Data section
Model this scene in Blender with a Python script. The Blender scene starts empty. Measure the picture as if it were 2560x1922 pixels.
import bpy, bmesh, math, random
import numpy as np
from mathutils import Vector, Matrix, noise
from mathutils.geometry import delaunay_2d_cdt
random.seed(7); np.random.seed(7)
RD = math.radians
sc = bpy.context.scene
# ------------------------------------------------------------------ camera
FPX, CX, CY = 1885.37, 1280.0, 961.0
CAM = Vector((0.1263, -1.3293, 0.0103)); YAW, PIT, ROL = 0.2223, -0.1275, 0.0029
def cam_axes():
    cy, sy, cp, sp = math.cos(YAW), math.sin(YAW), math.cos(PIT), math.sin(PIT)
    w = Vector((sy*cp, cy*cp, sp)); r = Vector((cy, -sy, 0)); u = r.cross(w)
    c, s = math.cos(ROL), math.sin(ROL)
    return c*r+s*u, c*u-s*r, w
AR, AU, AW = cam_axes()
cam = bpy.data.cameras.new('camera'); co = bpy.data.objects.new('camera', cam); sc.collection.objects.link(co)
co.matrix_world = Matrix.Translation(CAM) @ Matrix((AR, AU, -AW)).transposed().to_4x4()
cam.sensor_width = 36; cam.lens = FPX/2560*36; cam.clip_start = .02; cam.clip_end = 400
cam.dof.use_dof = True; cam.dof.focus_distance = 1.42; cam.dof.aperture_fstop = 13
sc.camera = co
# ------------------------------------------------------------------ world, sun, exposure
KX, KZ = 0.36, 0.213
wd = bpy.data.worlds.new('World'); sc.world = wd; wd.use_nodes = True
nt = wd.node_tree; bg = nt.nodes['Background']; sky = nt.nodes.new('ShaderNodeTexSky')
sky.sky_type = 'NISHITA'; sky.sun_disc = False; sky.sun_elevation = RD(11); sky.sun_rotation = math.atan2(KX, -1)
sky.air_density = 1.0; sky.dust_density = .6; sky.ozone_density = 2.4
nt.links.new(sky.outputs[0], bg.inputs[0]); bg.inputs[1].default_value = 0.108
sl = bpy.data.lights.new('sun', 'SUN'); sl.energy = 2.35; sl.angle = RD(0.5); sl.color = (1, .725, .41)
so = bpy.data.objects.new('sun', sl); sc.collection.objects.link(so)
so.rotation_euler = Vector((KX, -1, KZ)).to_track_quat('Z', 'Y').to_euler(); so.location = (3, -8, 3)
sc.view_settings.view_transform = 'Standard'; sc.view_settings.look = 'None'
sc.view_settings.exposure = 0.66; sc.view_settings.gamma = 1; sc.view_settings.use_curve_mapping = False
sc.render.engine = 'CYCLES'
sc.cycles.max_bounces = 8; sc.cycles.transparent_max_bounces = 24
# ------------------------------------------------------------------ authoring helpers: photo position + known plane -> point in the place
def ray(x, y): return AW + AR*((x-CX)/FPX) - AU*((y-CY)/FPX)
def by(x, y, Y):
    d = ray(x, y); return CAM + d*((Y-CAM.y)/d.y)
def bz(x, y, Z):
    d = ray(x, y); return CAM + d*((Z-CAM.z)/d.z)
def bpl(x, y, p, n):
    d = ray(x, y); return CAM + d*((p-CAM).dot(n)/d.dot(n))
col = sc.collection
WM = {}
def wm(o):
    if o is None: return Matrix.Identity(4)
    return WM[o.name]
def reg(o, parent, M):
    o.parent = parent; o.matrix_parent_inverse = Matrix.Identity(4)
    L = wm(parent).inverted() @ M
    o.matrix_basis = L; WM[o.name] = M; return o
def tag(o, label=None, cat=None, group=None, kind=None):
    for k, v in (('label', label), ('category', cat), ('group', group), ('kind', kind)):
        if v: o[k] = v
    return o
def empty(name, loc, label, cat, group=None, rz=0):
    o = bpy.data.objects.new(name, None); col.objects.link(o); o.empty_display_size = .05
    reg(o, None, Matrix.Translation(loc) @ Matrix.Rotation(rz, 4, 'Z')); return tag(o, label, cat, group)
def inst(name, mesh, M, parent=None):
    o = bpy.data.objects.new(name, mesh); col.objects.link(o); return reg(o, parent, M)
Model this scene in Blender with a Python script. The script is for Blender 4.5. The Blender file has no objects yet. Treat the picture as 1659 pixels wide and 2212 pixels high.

Direction
Choose all lines containing the string "with" and copy them out.

Exercise response
Model this scene in Blender with a Python script. The Blender scene starts empty. Measure the picture as if it were 2560x1922 pixels.
Model this scene in Blender with a Python script. The script is for Blender 4.5. The Blender file has no objects yet. Treat the picture as 1659 pixels wide and 2212 pixels high.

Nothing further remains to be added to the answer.